Wo allerdings sollten wir noch groß hin? Zu erwarten war ein Dreher auf Nordost, deshalb war zum Beispiel Marstal keine Option, der Rest Dänemarks sowieso nicht. Also nach Damp? Oder nach einer Runde ums Sperrgebiet zurück nach Schleimünde? Ich fand, wir sollten den schönen Ostwind am Freitag angemessen nutzen, und irgendwelche Spaßrunden zurück zum Ausgangspunkt wirken immer etwas aufgesetzt. Beim Frühstück kam mir das perfekte Ziel in den Sinn: Eckernförde.

Der Hinweg war bei um die drei Knoten Fahrt gemächlich, beinahe meditativ. Auf dem Rückweg durften wir die komplette Eckernförder Bucht aufkreuzen, stetige vier Windstärken hielten bis kurz vor Olpenitz. Mit dem Nachlassen des Windes und der Rückkehr in die Schlei wurde es endlich frühlingshaft warm – es war wirklich kein Vergleich mehr zum Beginn der Woche.

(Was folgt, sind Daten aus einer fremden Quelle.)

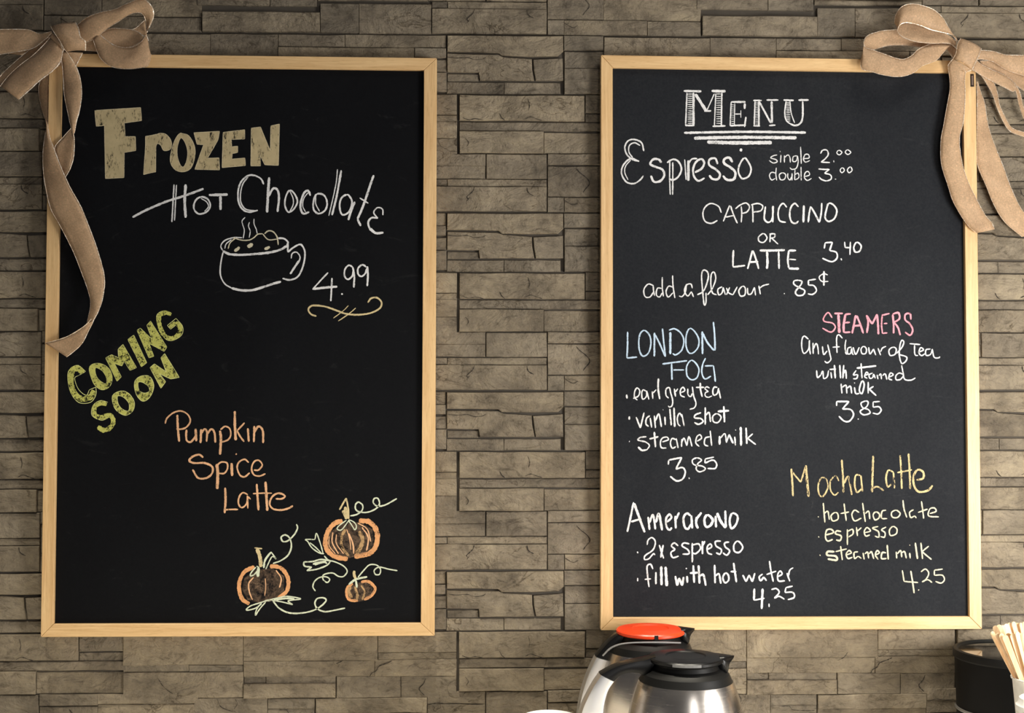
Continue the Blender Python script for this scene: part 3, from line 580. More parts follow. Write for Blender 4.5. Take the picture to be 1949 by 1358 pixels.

Vier prächtige Segeltage, zwei komplette Hafentage sowie ein Streichresultat ohne Wind bei Nieselregen – angesichts der Wetterlage ist das gar keine so schlechte Bilanz. Es ist der erste Flottillentörn, der es nicht nach Dänemark geschafft hat (mit Ausnahme einer Woche im ersten Coronajahr, als die Grenze geschlossen war). Immerhin die Ostsee haben wir geschafft. Die Eröffnung der Badesaison war unfreiwillig (beim Ablegen in Eckernförde), ansonsten waren die Gäste hochzufrieden mit dem Gelernten und Erlebten.


*

Nun denn: Frühling, Sonne, zwanzig Grad, dazu ein schöner Ostwind von 3-4 Windstärken – es ist ein bisschen schade, dass ich für die anschließende Woche keine einzige Anfrage hatte, und somit auch keine Buchung. Ich habe also das Wochenende frei. Und so habe ich endlich einmal Zeit, ein Versprechen aus dem letzten Jahr einzulösen: Frieda und ich lassen uns von der zwölfjährigen Hannah über die Schlei schippern. Sie ist gerade vom Opti auf die Zest umgestiegen und damit bestens präpariert fürs Folkeboot. Drei Stunden lang geht sie Ruder, ich übernehme erst für den Aufschießer im Hafen. Wir sind ja nicht zum Motorbootfahren hier.